Task brief:
Repeat exactly, and only, the lines below starting at the line that contains "Keep writing the" and ending at the line that contains "return mb.build(name, mat, parent, smooth=smooth, recalc=False)", inclusive of both.

Input material:
_ _ _ _ _ _ _
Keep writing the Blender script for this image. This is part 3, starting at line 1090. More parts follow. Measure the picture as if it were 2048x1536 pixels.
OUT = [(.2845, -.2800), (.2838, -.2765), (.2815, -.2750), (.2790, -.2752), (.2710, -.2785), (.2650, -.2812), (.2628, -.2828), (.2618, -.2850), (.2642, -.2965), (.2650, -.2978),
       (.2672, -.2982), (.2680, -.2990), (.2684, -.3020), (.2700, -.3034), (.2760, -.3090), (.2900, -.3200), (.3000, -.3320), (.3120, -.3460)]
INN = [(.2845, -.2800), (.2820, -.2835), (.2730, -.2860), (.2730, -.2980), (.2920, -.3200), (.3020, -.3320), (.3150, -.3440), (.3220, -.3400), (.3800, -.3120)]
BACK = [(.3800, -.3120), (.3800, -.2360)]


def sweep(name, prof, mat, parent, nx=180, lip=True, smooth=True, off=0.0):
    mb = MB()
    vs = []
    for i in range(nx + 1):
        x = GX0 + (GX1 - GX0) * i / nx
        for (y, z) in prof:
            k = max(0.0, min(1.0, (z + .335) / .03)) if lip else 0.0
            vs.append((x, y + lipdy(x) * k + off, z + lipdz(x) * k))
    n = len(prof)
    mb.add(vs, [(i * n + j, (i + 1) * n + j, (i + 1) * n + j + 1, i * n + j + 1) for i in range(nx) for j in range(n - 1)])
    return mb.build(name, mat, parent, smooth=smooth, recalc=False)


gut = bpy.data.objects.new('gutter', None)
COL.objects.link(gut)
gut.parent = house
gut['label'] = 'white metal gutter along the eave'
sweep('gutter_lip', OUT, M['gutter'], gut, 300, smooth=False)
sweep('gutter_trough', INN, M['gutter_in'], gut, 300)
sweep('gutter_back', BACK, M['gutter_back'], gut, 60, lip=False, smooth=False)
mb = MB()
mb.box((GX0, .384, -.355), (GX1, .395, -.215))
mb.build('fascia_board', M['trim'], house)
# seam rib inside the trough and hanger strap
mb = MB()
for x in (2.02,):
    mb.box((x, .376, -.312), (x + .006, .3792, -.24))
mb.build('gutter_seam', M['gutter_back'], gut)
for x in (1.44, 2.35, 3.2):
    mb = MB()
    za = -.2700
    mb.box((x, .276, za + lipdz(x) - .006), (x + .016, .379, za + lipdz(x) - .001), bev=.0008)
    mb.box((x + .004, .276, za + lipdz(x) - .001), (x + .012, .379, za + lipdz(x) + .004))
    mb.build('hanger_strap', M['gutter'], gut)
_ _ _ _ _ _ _
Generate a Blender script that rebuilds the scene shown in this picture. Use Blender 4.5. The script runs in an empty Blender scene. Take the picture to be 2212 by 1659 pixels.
_ _ _ _ _ _ _
Solution for this problem:
Keep writing the Blender script for this image. This is part 3, starting at line 1090. More parts follow. Measure the picture as if it were 2048x1536 pixels.
OUT = [(.2845, -.2800), (.2838, -.2765), (.2815, -.2750), (.2790, -.2752), (.2710, -.2785), (.2650, -.2812), (.2628, -.2828), (.2618, -.2850), (.2642, -.2965), (.2650, -.2978),
       (.2672, -.2982), (.2680, -.2990), (.2684, -.3020), (.2700, -.3034), (.2760, -.3090), (.2900, -.3200), (.3000, -.3320), (.3120, -.3460)]
INN = [(.2845, -.2800), (.2820, -.2835), (.2730, -.2860), (.2730, -.2980), (.2920, -.3200), (.3020, -.3320), (.3150, -.3440), (.3220, -.3400), (.3800, -.3120)]
BACK = [(.3800, -.3120), (.3800, -.2360)]


def sweep(name, prof, mat, parent, nx=180, lip=True, smooth=True, off=0.0):
    mb = MB()
    vs = []
    for i in range(nx + 1):
        x = GX0 + (GX1 - GX0) * i / nx
        for (y, z) in prof:
            k = max(0.0, min(1.0, (z + .335) / .03)) if lip else 0.0
            vs.append((x, y + lipdy(x) * k + off, z + lipdz(x) * k))
    n = len(prof)
    mb.add(vs, [(i * n + j, (i + 1) * n + j, (i + 1) * n + j + 1, i * n + j + 1) for i in range(nx) for j in range(n - 1)])
    return mb.build(name, mat, parent, smooth=smooth, recalc=False)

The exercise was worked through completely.